## Task requirements
Retype everything in the listing, leaving each line exactly as it is.

## Raw data
────────────────────────────────────────

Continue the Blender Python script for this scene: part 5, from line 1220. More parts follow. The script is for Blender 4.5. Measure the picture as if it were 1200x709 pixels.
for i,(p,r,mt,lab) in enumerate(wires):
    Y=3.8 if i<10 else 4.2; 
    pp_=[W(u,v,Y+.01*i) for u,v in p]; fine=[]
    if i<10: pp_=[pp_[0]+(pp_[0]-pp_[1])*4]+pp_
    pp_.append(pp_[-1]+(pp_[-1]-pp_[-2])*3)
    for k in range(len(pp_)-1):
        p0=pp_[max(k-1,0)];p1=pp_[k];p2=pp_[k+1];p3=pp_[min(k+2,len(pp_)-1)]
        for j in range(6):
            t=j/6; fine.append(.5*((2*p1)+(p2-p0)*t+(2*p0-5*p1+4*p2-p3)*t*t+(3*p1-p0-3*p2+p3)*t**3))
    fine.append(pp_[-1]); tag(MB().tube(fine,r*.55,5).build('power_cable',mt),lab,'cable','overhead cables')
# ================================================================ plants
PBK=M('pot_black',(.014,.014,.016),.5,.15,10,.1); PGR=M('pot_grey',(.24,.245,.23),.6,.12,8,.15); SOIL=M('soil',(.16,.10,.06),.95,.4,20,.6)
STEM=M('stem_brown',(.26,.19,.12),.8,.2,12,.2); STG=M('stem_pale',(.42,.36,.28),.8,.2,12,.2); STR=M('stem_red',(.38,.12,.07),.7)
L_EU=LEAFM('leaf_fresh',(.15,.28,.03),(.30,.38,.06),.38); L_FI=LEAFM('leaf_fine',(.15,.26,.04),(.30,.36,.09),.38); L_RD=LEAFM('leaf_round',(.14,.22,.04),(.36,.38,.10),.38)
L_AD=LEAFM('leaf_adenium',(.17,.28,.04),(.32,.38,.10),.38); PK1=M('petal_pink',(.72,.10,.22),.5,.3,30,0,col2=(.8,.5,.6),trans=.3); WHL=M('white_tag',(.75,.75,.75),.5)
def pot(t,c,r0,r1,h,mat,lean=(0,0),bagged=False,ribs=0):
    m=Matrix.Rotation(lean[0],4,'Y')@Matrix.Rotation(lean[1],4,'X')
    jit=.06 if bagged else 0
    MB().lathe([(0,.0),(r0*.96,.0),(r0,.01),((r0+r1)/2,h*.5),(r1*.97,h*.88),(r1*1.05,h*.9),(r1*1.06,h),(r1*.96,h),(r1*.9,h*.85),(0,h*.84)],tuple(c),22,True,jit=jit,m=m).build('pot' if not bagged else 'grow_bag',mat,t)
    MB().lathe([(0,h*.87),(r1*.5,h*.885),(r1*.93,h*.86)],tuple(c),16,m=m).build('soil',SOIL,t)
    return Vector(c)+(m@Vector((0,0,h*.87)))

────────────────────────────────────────

## Output for this task
Continue the Blender Python script for this scene: part 5, from line 1220. More parts follow. The script is for Blender 4.5. Measure the picture as if it were 1200x709 pixels.
for i,(p,r,mt,lab) in enumerate(wires):
    Y=3.8 if i<10 else 4.2; 
    pp_=[W(u,v,Y+.01*i) for u,v in p]; fine=[]
    if i<10: pp_=[pp_[0]+(pp_[0]-pp_[1])*4]+pp_
    pp_.append(pp_[-1]+(pp_[-1]-pp_[-2])*3)
    for k in range(len(pp_)-1):
        p0=pp_[max(k-1,0)];p1=pp_[k];p2=pp_[k+1];p3=pp_[min(k+2,len(pp_)-1)]
        for j in range(6):
            t=j/6; fine.append(.5*((2*p1)+(p2-p0)*t+(2*p0-5*p1+4*p2-p3)*t*t+(3*p1-p0-3*p2+p3)*t**3))
    fine.append(pp_[-1]); tag(MB().tube(fine,r*.55,5).build('power_cable',mt),lab,'cable','overhead cables')
# ================================================================ plants
PBK=M('pot_black',(.014,.014,.016),.5,.15,10,.1); PGR=M('pot_grey',(.24,.245,.23),.6,.12,8,.15); SOIL=M('soil',(.16,.10,.06),.95,.4,20,.6)
STEM=M('stem_brown',(.26,.19,.12),.8,.2,12,.2); STG=M('stem_pale',(.42,.36,.28),.8,.2,12,.2); STR=M('stem_red',(.38,.12,.07),.7)
L_EU=LEAFM('leaf_fresh',(.15,.28,.03),(.30,.38,.06),.38); L_FI=LEAFM('leaf_fine',(.15,.26,.04),(.30,.36,.09),.38); L_RD=LEAFM('leaf_round',(.14,.22,.04),(.36,.38,.10),.38)
L_AD=LEAFM('leaf_adenium',(.17,.28,.04),(.32,.38,.10),.38); PK1=M('petal_pink',(.72,.10,.22),.5,.3,30,0,col2=(.8,.5,.6),trans=.3); WHL=M('white_tag',(.75,.75,.75),.5)
def pot(t,c,r0,r1,h,mat,lean=(0,0),bagged=False,ribs=0):
    m=Matrix.Rotation(lean[0],4,'Y')@Matrix.Rotation(lean[1],4,'X')
    jit=.06 if bagged else 0
    MB().lathe([(0,.0),(r0*.96,.0),(r0,.01),((r0+r1)/2,h*.5),(r1*.97,h*.88),(r1*1.05,h*.9),(r1*1.06,h),(r1*.96,h),(r1*.9,h*.85),(0,h*.84)],tuple(c),22,True,jit=jit,m=m).build('pot' if not bagged else 'grow_bag',mat,t)
    MB().lathe([(0,h*.87),(r1*.5,h*.885),(r1*.93,h*.86)],tuple(c),16,m=m).build('soil',SOIL,t)
    return Vector(c)+(m@Vector((0,0,h*.87)))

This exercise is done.